I’m not happy is a good reason to break up with someone, but give them more than that. This gives them more closure than just giving a broad reason and letting their imagination fill in the rest. Even if they don’t accept that reason at first, stick with it. 
#7 Be sensitive. They’re going to be hurt. This feeling might manifest itself in a number of other emotions so just be sensitive to that. If they start yelling and getting mad, try not to act out. Just be there for them.
Breaking up with someone and dismissing their feelings or showing that you don’t care is a fast way to make them mad and hurt them even more. In order to break up with him the nice way, put yourself in his shoes and understand how he’s feeling.
#8 Ask them how they feel about your reasons. It might seem like a bad idea to ask them how they feel about your reason for leaving them, but think about it for a minute. If you ask them how they feel about it, it forces them to think from your perspective.
They put themselves in your shoes and sometimes they’ll even agree that parting ways is the best solution. If not, at least you gave them the chance to tell you how they feel about it, giving them more closure and helping them heal. 
#9 Don’t say you can be friends. I know most people will disagree with this but,At least not at first.

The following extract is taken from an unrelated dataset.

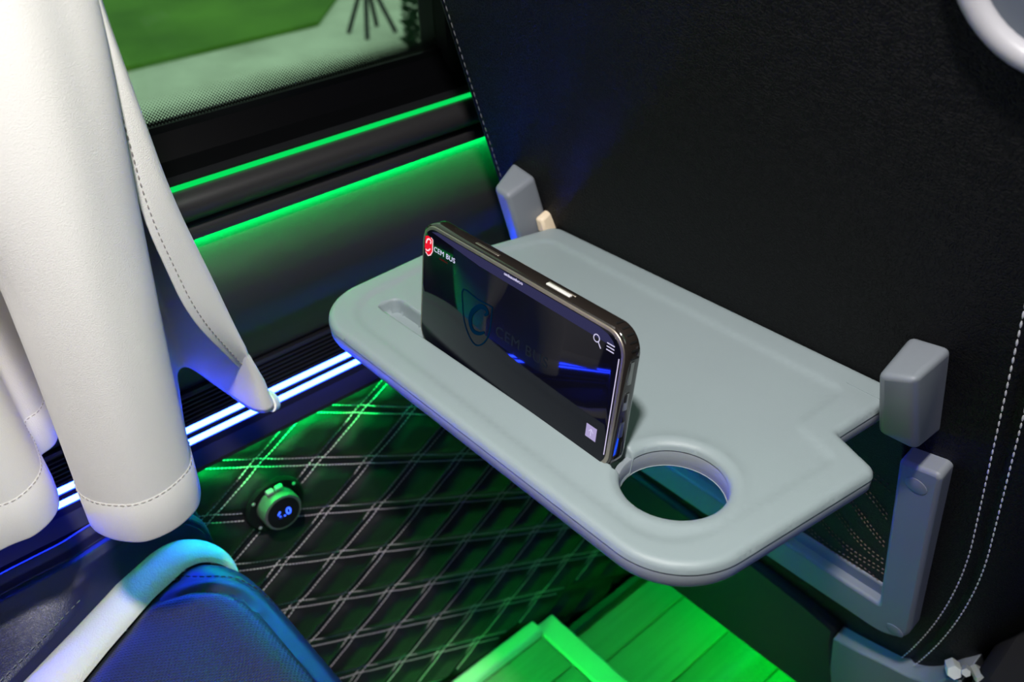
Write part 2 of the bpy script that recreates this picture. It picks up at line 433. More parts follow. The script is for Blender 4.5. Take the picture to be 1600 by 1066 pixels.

While they might want to maintain contact and keep you around, it’s only going to hurt them more and take them longer to heal and move on. This might seem like the nice thing to do, but it’s actually not.
#10 Let them be hurt. This is the most important thing you have to do in order to break up with him the nice way. Allow him to be hurt. He’s going to be mad angry, depressed, sad, resentful, and a whole slew of other emotions. But you need to let him feel those things without prying. This means you need to shut down contact with him for a while until the breakup phase has passed.
who says breaking up with someone is easy, but atimes you just have to let go of people, maybe its affecting you or its affecting them. I hope this ten nice and sweet idea will help you.